* Goal of the exercise: Render the following material again verbatim, leaving nothing out.

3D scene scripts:
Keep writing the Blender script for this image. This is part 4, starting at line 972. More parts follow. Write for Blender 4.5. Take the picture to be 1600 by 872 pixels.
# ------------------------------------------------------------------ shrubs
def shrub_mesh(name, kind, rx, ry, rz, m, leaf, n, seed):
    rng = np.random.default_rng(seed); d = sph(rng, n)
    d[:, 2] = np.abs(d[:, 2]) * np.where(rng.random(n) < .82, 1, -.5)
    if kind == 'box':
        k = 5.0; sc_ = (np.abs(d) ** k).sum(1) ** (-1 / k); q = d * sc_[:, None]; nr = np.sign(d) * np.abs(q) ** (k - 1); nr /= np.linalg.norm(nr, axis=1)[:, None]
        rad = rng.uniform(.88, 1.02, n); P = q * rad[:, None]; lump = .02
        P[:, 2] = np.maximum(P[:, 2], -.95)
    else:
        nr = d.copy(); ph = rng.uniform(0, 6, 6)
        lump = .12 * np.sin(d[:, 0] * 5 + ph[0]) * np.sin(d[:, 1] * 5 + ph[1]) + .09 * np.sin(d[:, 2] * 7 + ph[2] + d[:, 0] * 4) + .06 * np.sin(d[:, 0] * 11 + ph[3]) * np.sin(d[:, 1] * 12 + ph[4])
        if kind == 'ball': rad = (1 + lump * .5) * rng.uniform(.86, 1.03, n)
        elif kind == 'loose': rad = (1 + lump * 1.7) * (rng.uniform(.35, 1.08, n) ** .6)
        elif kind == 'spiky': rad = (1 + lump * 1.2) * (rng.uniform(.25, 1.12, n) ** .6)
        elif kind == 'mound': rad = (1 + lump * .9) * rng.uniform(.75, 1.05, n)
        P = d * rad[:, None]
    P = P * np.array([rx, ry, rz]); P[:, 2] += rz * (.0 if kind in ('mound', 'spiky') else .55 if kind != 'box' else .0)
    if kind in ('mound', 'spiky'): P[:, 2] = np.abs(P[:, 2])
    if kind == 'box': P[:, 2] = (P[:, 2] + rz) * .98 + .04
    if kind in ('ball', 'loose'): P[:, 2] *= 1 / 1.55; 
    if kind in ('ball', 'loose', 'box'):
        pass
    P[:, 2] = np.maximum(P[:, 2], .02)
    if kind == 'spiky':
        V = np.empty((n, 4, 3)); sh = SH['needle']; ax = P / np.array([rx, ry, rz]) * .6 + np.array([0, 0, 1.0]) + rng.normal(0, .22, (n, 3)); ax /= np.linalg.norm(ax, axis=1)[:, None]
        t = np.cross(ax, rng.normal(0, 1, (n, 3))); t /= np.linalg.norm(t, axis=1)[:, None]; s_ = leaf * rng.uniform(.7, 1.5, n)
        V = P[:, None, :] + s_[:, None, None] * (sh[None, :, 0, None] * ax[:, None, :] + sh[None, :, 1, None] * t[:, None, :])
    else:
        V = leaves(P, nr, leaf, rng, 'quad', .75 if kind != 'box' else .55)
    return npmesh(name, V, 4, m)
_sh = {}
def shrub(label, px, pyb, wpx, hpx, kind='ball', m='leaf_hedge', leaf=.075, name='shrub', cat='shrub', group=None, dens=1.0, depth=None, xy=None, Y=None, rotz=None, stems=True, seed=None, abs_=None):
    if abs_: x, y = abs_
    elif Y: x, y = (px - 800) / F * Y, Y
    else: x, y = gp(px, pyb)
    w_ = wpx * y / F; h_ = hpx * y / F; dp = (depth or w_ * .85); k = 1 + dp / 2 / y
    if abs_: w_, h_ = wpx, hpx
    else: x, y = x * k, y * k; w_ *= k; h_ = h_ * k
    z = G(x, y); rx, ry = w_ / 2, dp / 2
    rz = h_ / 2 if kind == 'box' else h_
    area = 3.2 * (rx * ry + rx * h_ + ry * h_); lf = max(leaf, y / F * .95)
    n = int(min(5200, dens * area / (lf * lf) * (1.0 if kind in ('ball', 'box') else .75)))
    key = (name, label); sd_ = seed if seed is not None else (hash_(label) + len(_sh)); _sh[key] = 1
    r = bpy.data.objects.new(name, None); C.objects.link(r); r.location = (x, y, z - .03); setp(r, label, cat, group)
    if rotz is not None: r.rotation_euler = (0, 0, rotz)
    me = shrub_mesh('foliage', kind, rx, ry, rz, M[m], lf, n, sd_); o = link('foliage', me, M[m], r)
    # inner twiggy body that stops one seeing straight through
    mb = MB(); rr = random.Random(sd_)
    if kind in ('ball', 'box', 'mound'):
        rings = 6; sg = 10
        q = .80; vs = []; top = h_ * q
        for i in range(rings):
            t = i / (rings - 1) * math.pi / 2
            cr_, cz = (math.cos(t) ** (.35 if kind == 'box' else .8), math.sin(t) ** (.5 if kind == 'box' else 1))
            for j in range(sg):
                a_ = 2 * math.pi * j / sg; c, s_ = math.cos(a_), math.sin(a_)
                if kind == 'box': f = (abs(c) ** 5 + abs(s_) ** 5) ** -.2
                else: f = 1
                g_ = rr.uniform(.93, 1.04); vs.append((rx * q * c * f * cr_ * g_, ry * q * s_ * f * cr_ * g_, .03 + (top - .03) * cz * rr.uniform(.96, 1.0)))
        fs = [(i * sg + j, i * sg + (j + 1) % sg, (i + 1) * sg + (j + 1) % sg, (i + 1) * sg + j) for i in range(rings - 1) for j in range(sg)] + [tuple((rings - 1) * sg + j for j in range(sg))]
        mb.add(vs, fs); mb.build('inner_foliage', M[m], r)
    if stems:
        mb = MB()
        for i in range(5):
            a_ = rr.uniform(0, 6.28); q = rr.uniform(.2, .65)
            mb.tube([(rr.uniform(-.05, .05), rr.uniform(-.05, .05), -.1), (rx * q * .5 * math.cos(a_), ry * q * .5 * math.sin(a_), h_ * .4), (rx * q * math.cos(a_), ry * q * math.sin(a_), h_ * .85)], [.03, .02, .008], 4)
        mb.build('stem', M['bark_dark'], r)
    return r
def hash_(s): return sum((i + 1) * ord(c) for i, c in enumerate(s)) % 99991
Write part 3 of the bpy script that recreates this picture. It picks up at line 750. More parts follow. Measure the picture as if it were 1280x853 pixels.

* Finished answer:
Keep writing the Blender script for this image. This is part 4, starting at line 972. More parts follow. Write for Blender 4.5. Take the picture to be 1600 by 872 pixels.
# ------------------------------------------------------------------ shrubs
def shrub_mesh(name, kind, rx, ry, rz, m, leaf, n, seed):
    rng = np.random.default_rng(seed); d = sph(rng, n)
    d[:, 2] = np.abs(d[:, 2]) * np.where(rng.random(n) < .82, 1, -.5)
    if kind == 'box':
        k = 5.0; sc_ = (np.abs(d) ** k).sum(1) ** (-1 / k); q = d * sc_[:, None]; nr = np.sign(d) * np.abs(q) ** (k - 1); nr /= np.linalg.norm(nr, axis=1)[:, None]
        rad = rng.uniform(.88, 1.02, n); P = q * rad[:, None]; lump = .02
        P[:, 2] = np.maximum(P[:, 2], -.95)
    else:
        nr = d.copy(); ph = rng.uniform(0, 6, 6)
        lump = .12 * np.sin(d[:, 0] * 5 + ph[0]) * np.sin(d[:, 1] * 5 + ph[1]) + .09 * np.sin(d[:, 2] * 7 + ph[2] + d[:, 0] * 4) + .06 * np.sin(d[:, 0] * 11 + ph[3]) * np.sin(d[:, 1] * 12 + ph[4])
        if kind == 'ball': rad = (1 + lump * .5) * rng.uniform(.86, 1.03, n)
        elif kind == 'loose': rad = (1 + lump * 1.7) * (rng.uniform(.35, 1.08, n) ** .6)
        elif kind == 'spiky': rad = (1 + lump * 1.2) * (rng.uniform(.25, 1.12, n) ** .6)
        elif kind == 'mound': rad = (1 + lump * .9) * rng.uniform(.75, 1.05, n)
        P = d * rad[:, None]
    P = P * np.array([rx, ry, rz]); P[:, 2] += rz * (.0 if kind in ('mound', 'spiky') else .55 if kind != 'box' else .0)
    if kind in ('mound', 'spiky'): P[:, 2] = np.abs(P[:, 2])
    if kind == 'box': P[:, 2] = (P[:, 2] + rz) * .98 + .04
    if kind in ('ball', 'loose'): P[:, 2] *= 1 / 1.55; 
    if kind in ('ball', 'loose', 'box'):
        pass
    P[:, 2] = np.maximum(P[:, 2], .02)
    if kind == 'spiky':
        V = np.empty((n, 4, 3)); sh = SH['needle']; ax = P / np.array([rx, ry, rz]) * .6 + np.array([0, 0, 1.0]) + rng.normal(0, .22, (n, 3)); ax /= np.linalg.norm(ax, axis=1)[:, None]
        t = np.cross(ax, rng.normal(0, 1, (n, 3))); t /= np.linalg.norm(t, axis=1)[:, None]; s_ = leaf * rng.uniform(.7, 1.5, n)
        V = P[:, None, :] + s_[:, None, None] * (sh[None, :, 0, None] * ax[:, None, :] + sh[None, :, 1, None] * t[:, None, :])
    else:
        V = leaves(P, nr, leaf, rng, 'quad', .75 if kind != 'box' else .55)
    return npmesh(name, V, 4, m)
_sh = {}
def shrub(label, px, pyb, wpx, hpx, kind='ball', m='leaf_hedge', leaf=.075, name='shrub', cat='shrub', group=None, dens=1.0, depth=None, xy=None, Y=None, rotz=None, stems=True, seed=None, abs_=None):
    if abs_: x, y = abs_
    elif Y: x, y = (px - 800) / F * Y, Y
    else: x, y = gp(px, pyb)
    w_ = wpx * y / F; h_ = hpx * y / F; dp = (depth or w_ * .85); k = 1 + dp / 2 / y
    if abs_: w_, h_ = wpx, hpx
    else: x, y = x * k, y * k; w_ *= k; h_ = h_ * k
    z = G(x, y); rx, ry = w_ / 2, dp / 2
    rz = h_ / 2 if kind == 'box' else h_
    area = 3.2 * (rx * ry + rx * h_ + ry * h_); lf = max(leaf, y / F * .95)
    n = int(min(5200, dens * area / (lf * lf) * (1.0 if kind in ('ball', 'box') else .75)))
    key = (name, label); sd_ = seed if seed is not None else (hash_(label) + len(_sh)); _sh[key] = 1
    r = bpy.data.objects.new(name, None); C.objects.link(r); r.location = (x, y, z - .03); setp(r, label, cat, group)
    if rotz is not None: r.rotation_euler = (0, 0, rotz)
    me = shrub_mesh('foliage', kind, rx, ry, rz, M[m], lf, n, sd_); o = link('foliage', me, M[m], r)
    # inner twiggy body that stops one seeing straight through
    mb = MB(); rr = random.Random(sd_)
    if kind in ('ball', 'box', 'mound'):
        rings = 6; sg = 10
        q = .80; vs = []; top = h_ * q
        for i in range(rings):
            t = i / (rings - 1) * math.pi / 2
            cr_, cz = (math.cos(t) ** (.35 if kind == 'box' else .8), math.sin(t) ** (.5 if kind == 'box' else 1))
            for j in range(sg):
                a_ = 2 * math.pi * j / sg; c, s_ = math.cos(a_), math.sin(a_)
                if kind == 'box': f = (abs(c) ** 5 + abs(s_) ** 5) ** -.2
                else: f = 1
                g_ = rr.uniform(.93, 1.04); vs.append((rx * q * c * f * cr_ * g_, ry * q * s_ * f * cr_ * g_, .03 + (top - .03) * cz * rr.uniform(.96, 1.0)))
        fs = [(i * sg + j, i * sg + (j + 1) % sg, (i + 1) * sg + (j + 1) % sg, (i + 1) * sg + j) for i in range(rings - 1) for j in range(sg)] + [tuple((rings - 1) * sg + j for j in range(sg))]
        mb.add(vs, fs); mb.build('inner_foliage', M[m], r)
    if stems:
        mb = MB()
        for i in range(5):
            a_ = rr.uniform(0, 6.28); q = rr.uniform(.2, .65)
            mb.tube([(rr.uniform(-.05, .05), rr.uniform(-.05, .05), -.1), (rx * q * .5 * math.cos(a_), ry * q * .5 * math.sin(a_), h_ * .4), (rx * q * math.cos(a_), ry * q * math.sin(a_), h_ * .85)], [.03, .02, .008], 4)
        mb.build('stem', M['bark_dark'], r)
    return r
def hash_(s): return sum((i + 1) * ord(c) for i, c in enumerate(s)) % 99991
Write part 3 of the bpy script that recreates this picture. It picks up at line 750. More parts follow. Measure the picture as if it were 1280x853 pixels.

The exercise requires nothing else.